Positron-Annihilation Lifetime Spectroscopy (PALS)

To determine the free volume in polymers and polymer composites (an important indicator of transport properties), we will run PALS on the films. We previously worked with Drs. Allen Mills and Maurizio Biasini at the University of California, Riverside to design a PALS apparatus for our work.  Although we did set up a preliminary apparatus at UCR, the Mills lab moved locations and we were unable to complete further studies. We plan to set up the apparatus again, and Dr. Mills has generously agreed for use to move the apparatus to HMC. Additionally, Dr. Sergei Nazarenko at the University of Southern Mississippi has agreed to collaborate with us to run PALS on his apparatus and provide expert analysis.

Modeling:

Our goal is to complete molecular modeling of polymer/inorganic nanocomposite and gas transport therein. Current theories for increased permeability in glassy polymer nanocomposites hinge on interfacial effects and inhibited polymer packing.

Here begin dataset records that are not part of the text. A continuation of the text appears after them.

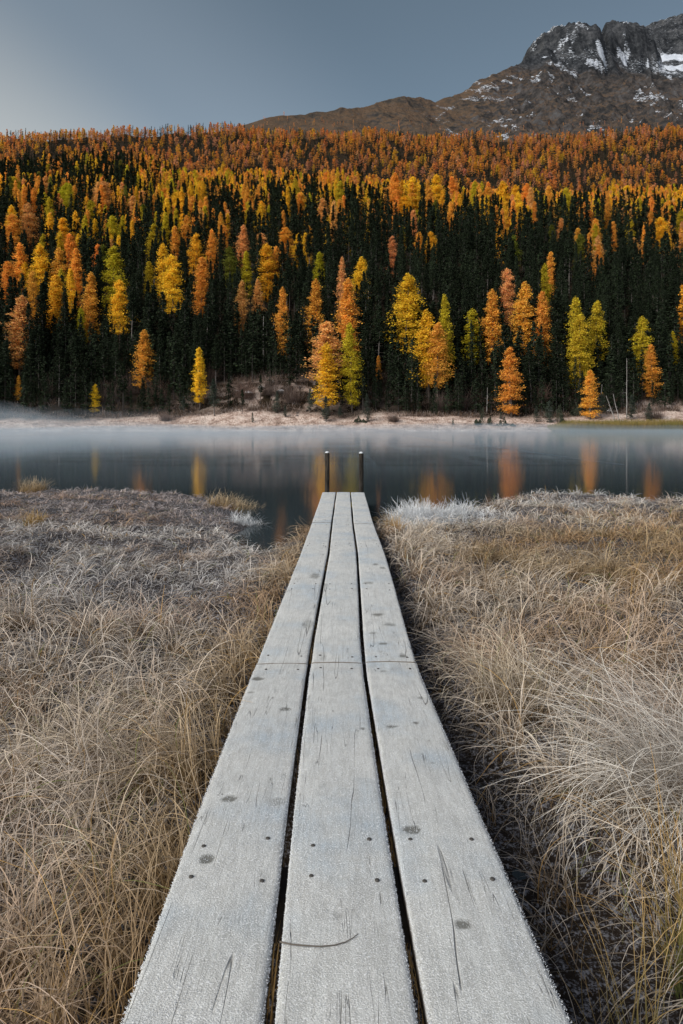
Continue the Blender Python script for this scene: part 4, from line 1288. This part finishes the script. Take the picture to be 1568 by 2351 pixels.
# green reeds at the right of the far shore
n = 30000
X = rr.uniform(52, 100, n); Y = 168.2 + 4.5 * rr.rand(n) - .0
Z = np.maximum(hill(X, Y), 0)
fade = sstep(52, 58, X)
tip = (np.array([.20, .19, .055]) + (np.array([.36, .25, .10]) - np.array([.20, .19, .055])) * fbm(X / 2.5, Y, 3, 18)[:, None]) * rr.uniform(.7, 1.3, (n, 1))
V, Fc, col = blades(np.stack([X, Y, Z - .1], 1), rr.uniform(0, 2 * pi, n), rr.uniform(1.0, 2.5, n) * (.4 + .6 * fade), rr.uniform(0, .2, n), rr.uniform(0, .5, n), rr.uniform(.04, .09, n), 3, tip * .7, tip, 2702)
obj('reeds', make_mesh('reeds', V, Fc, M_blade, col=col), kind='stuff', label='belt of green and ochre reeds at the right far shore', category='reeds')

# boulders on the knoll
mr = M('frosted_rock', .9, .2)
n1 = mr.noise(mr.coords(), 1.4, 5, .65)
ge = mr.n('ShaderNodeNewGeometry'); sp_ = mr.n('ShaderNodeSeparateXYZ'); mr.l(ge.outputs['Normal'], sp_.inputs[0])
fz_ = mr.ramp(mr.math('ADD', sp_.outputs[2], mr.math('MULTIPLY', mr.math('SUBTRACT', n1, .5), 1.2)), [(.45, 0.), (.75, 1.)])
mr.col(mr.mix(fz_, mr.ramp(n1, [(.3, (.05, .045, .042)), (.7, (.16, .15, .14))]), (.60, .59, .60))); mr.bump(n1, .6, .2)
for i, (px_, br, wp, lab) in enumerate([(570, 905, 20, 'largest frosted boulder on the knoll left of the posts'), (545, 900, 12, 'small frosted rock left of the largest knoll boulder'),
        (600, 892, 16, 'flat-topped frosted boulder uphill on the knoll'), (645, 900, 18, 'frosted boulder on the right part of the knoll'), (625, 878, 12, 'small grey rock high on the knoll'),
        (1268, 945, 9, 'pale stone at the foot of the right pines'), (1400, 945, 12, 'grey stone by the leaning dead trunks')]):
    x, y, z = ground_at(px_, br)
    R = wp / F * y / 2
    th, ph = np.meshgrid(np.linspace(0, pi, 16), np.linspace(0, 2 * pi, 25)[:-1], indexing='ij')
    D = np.stack([np.sin(th) * np.cos(ph), np.sin(th) * np.sin(ph), np.cos(th)], -1)
    nn = .75 + .5 * fbm(D[..., 0] * 1.6 + i * 3 + 9, D[..., 1] * 1.6 + D[..., 2] * 1.3, 3, 30 + i)
    V = (D * nn[..., None] * R * [1.1, .9, .6]).reshape(-1, 3)
    f = []
    for a_ in range(15):
        for b_ in range(24):
            f.append((a_ * 24 + b_, (a_ + 1) * 24 + b_, (a_ + 1) * 24 + (b_ + 1) % 24, a_ * 24 + (b_ + 1) % 24))
    obj('boulder', make_mesh('boulder', V, np.array(f), mr.m), None, (x, y, z + R * .1), label=lab, category='rock')

# bleached dead trunks
for i, (px_, br, hp, lean, lab) in enumerate([(1440, 962, 140, .0, 'tall bleached dead trunk with stub branches by the right edge'), (1412, 968, 60, -.32, 'short dead trunk leaning left among the right reeds'),
        (1422, 968, 64, -.22, 'dead trunk leaning left beside the shorter leaning one'), (1380, 955, 72, .02, 'thin upright dead stem left of the leaning trunks'),
        (1024, 800, 110, .02, 'pale bare trunk among dark pines right of the posts'), (605, 855, 130, .0, 'pale bare trunk in dark forest above the knoll'),
        (1118, 950, 60, .03, 'thin dead stem on the pale shore right of the posts')]):
    x, y, z = ground_at(px_, br, 169.3, 240)
    H = hp / F * y
    q = np.linspace(-.03, 1, 8)
    P = np.stack([lean * H * q + (fbm(q * 3 + i, q * 0, 2, i) - .5) * .3, q * 0, q * H], 1)
    parts = [tube(P, np.linspace(.17, .04, 8), 8)]
    r3 = RS(i + 44)
    for k in range(14):
        t = r3.uniform(.35, .97); a_ = r3.uniform(0, 2 * pi); l = r3.uniform(.4, 1.3) * (1.2 - t)
        p0 = np.array([np.interp(t, q, P[:, 0]), 0, t * H])
        parts.append(tube([p0, p0 + [np.cos(a_) * l * .6, np.sin(a_) * l * .6, -.05], p0 + [np.cos(a_) * l, np.sin(a_) * l, .12 * l]], [.035, .025, .01], 4, False))
    V, Fc, _ = merge(parts)
    obj('dead_tree', make_mesh('dead_tree', V, Fc, M_dead, smooth=True), None, (x, y, z), label=lab, category='dead tree')

# ------------------------------------------------------------------ mist on the lake
def mist(name, x0, x1, y0, y1, hfun, dens, label, nx=170, ny=140, zb=.03, color=(.70, .86, 1.0)):
    gx = np.linspace(x0, x1, nx); gy = np.linspace(y0, y1, ny)
    X, Y = np.meshgrid(gx, gy)
    H = hfun(X, Y)
    bx = np.minimum(np.minimum(X - x0, x1 - X) / (0.06 * (x1 - x0)), np.minimum(Y - y0, y1 - Y) / (0.06 * (y1 - y0)))
    H = np.maximum(H * sstep(0, 1, bx), 0) + .02
    B = np.maximum(np.where(Y > 168, hill(X, Y) + .05, zb), zb)
    top = np.stack([X, Y, B + H], -1).reshape(-1, 3); bot = np.stack([X, Y, B], -1).reshape(-1, 3)
    n = nx * ny
    f = grid_faces(ny, nx)
    rim = np.concatenate([np.arange(nx), np.arange(1, ny) * nx + nx - 1, np.arange(nx - 2, -1, -1) + (ny - 1) * nx, np.arange(ny - 2, 0, -1) * nx])
    r2 = np.roll(rim, -1)
    side = np.stack([rim, rim + n, r2 + n, r2], 1)
    me = make_mesh(name, np.vstack([top, bot]), np.vstack([f, f[:, ::-1] + n, side]), None)
    m = bpy.data.materials.new(name + '_air'); m.use_nodes = True
    t = m.node_tree
    t.nodes.remove(t.nodes['Principled BSDF'])
    v = t.nodes.new('ShaderNodeVolumePrincipled')
    v.inputs['Color'].default_value = (*color, 1); v.inputs['Density'].default_value = dens; v.inputs['Anisotropy'].default_value = 0.1
    t.links.new(v.outputs[0], t.nodes['Material Output'].inputs['Volume'])
    me.materials.append(m)
    return obj(name, me, kind='stuff', label=label, category='mist')
mist('mist', -190, 190, 12.5, 171, lambda X, Y: (.45 + 1.9 * fbm(X / 24, Y / 40, 3, 71) ** 1.5) * sstep(2, 50, Y + 14 * sstep(3, -14, X)) * (1 - .30 * sstep(0, 90, X)), .0064,
     'thin pale mist lying low over the lake')
mist('mist', -200, 10, 24, 205, lambda X, Y: (11 * fbm(X / 18, Y / 24, 4, 73) ** 1.7 + .8) * sstep(6, -75, X + (Y - 100) * .25) * sstep(20, 120, Y), .0042,
     'thicker bank of mist along the left shore of the lake')
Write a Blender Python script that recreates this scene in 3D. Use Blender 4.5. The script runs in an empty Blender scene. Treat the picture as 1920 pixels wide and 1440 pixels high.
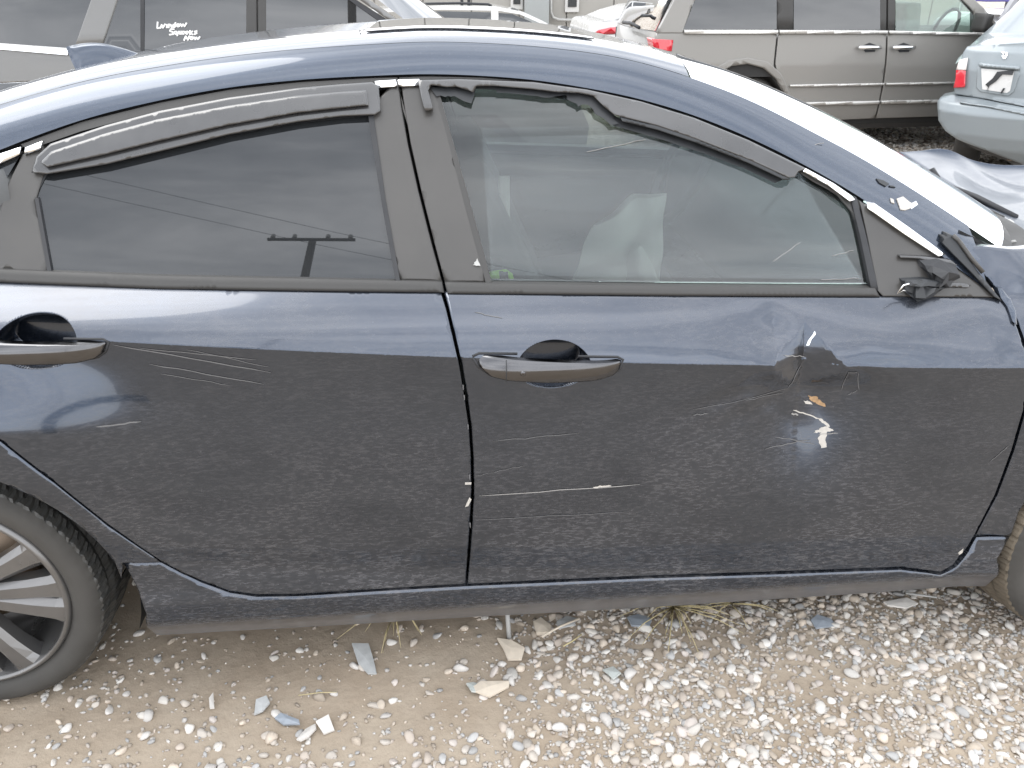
import bpy, bmesh, math, random
import numpy as np
from mathutils import Matrix, Vector
from mathutils.geometry import delaunay_2d_cdt

random.seed(7); rng = np.random.default_rng(7)
S = bpy.context.scene
COL = S.collection

# ------------------------------------------------------------------ camera
CAM_H, PITCH, YAW, FPX = 1.52, math.radians(27.2), math.radians(4.7), 1500.0
cd = bpy.data.cameras.new('camera'); cam = bpy.data.objects.new('camera', cd); COL.objects.link(cam)
cam.location = (0, 0, CAM_H); cam.rotation_euler = (math.pi/2-PITCH, 0, -YAW)
cd.sensor_width = 36; cd.lens = 36*FPX/1920; cd.clip_start = .02; cd.clip_end = 600
S.camera = cam

# ------------------------------------------------------------------ sky, sun, exposure
SUN_EL, SUN_AZ = math.radians(62), math.radians(300)
S.view_settings.view_transform = 'Standard'; S.view_settings.look = 'None'
S.view_settings.gamma = 1; S.view_settings.use_curve_mapping = False
S.view_settings.exposure = 0.62
W = bpy.data.worlds.new('World'); S.world = W; W.use_nodes = True
nt = W.node_tree; nt.nodes.clear()
def N(t, ty, **kw):
    n = t.nodes.new(ty)
    for k, v in kw.items(): setattr(n, k, v)
    return n
def L(t, a, b): t.links.new(a, b)
def mth(t, op, a, b=None, clamp=False):
    n = N(t, 'ShaderNodeMath', operation=op); n.use_clamp = clamp
    for i, v in enumerate((a, b)):
        if v is None: continue
        if isinstance(v, (int, float)): n.inputs[i].default_value = v
        else: L(t, v, n.inputs[i])
    return n.outputs[0]
def mixc(t, f, a, b, blend='MIX'):
    n = N(t, 'ShaderNodeMix', data_type='RGBA', blend_type=blend)
    for i, v in ((0, f), (6, a), (7, b)):
        if isinstance(v, (int, float)): n.inputs[i].default_value = v
        elif isinstance(v, tuple): n.inputs[i].default_value = v if len(v) == 4 else v+(1,)
        else: L(t, v, n.inputs[i])
    return n.outputs[2]
def ramp(t, f, stops):
    n = N(t, 'ShaderNodeValToRGB'); e = n.color_ramp.elements
    while len(e) < len(stops): e.new(.5)
    for el, (p, c) in zip(e, stops):
        el.position = p; el.color = (c, c, c, 1) if isinstance(c, (int, float)) else c+(1,)
    L(t, f, n.inputs[0]); return n.outputs[0]
def noise(t, vec, scale, detail=3, rough=.55, dist=0):
    n = N(t, 'ShaderNodeTexNoise'); n.inputs['Scale'].default_value = scale
    n.inputs['Detail'].default_value = detail; n.inputs['Roughness'].default_value = rough
    n.inputs['Distortion'].default_value = dist
    if vec is not None: L(t, vec, n.inputs['Vector'])
    return n.outputs[0]
def mapping(t, vec, scale=(1, 1, 1), rot=(0, 0, 0), loc=(0, 0, 0)):
    n = N(t, 'ShaderNodeMapping'); n.inputs['Scale'].default_value = scale
    n.inputs['Rotation'].default_value = rot; n.inputs['Location'].default_value = loc
    L(t, vec, n.inputs[0]); return n.outputs[0]

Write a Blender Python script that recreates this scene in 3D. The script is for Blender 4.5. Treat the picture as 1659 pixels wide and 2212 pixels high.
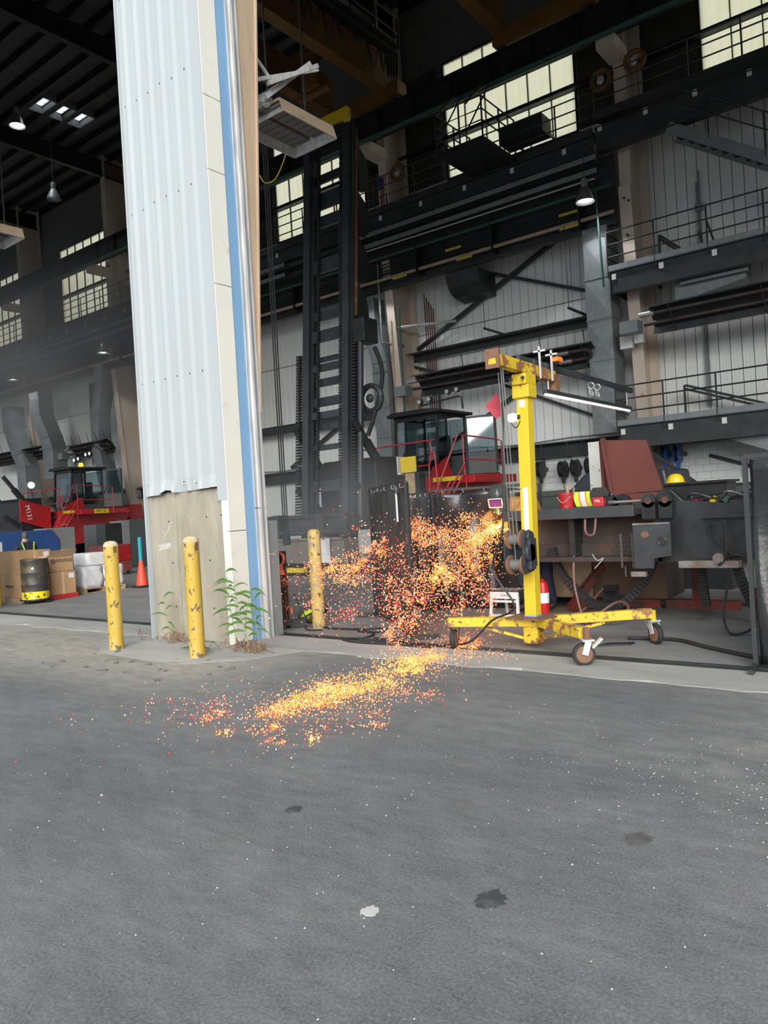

Therefore, we are particularly interested in the interface between the polymer and the nanoparticle, as well as the difference in polymer configuration due to the presence of nanoparticles. We have set up the using the commercial molecular modeling software Materials Studio (Accelrys) on a computational cluster to drastically decrease the computational time for each run and are now working to set up the MS Discover Parallel. We successfully modeled PDMS by running molecular dynamics and a series of NVT/NPT equilibration steps to obtain the equilibrium structure. We have simulated gas diffusion and are working to determine free volume in the cell.

Research Students:

In the second year of this award, eight students majoring in chemistry and engineering participated in the project. The students were trained on the theory and use of the SEM, learned techniques and developed protocols for solution-casting polymer membranes, synthesized Stšber particles, learned theory and set up a system for PALS, written literature reviews, given technical presentations, presented a poster at the Gordon Research Conference on Membranes: Materials and Processes, and toured local chemical companies, including Chevron and Amgen.  The students are listed below, with their status as of August 2008 given in parentheses:

  • Lupita Bermudez (ACS-PRF SUMR Scholar in '07; senior)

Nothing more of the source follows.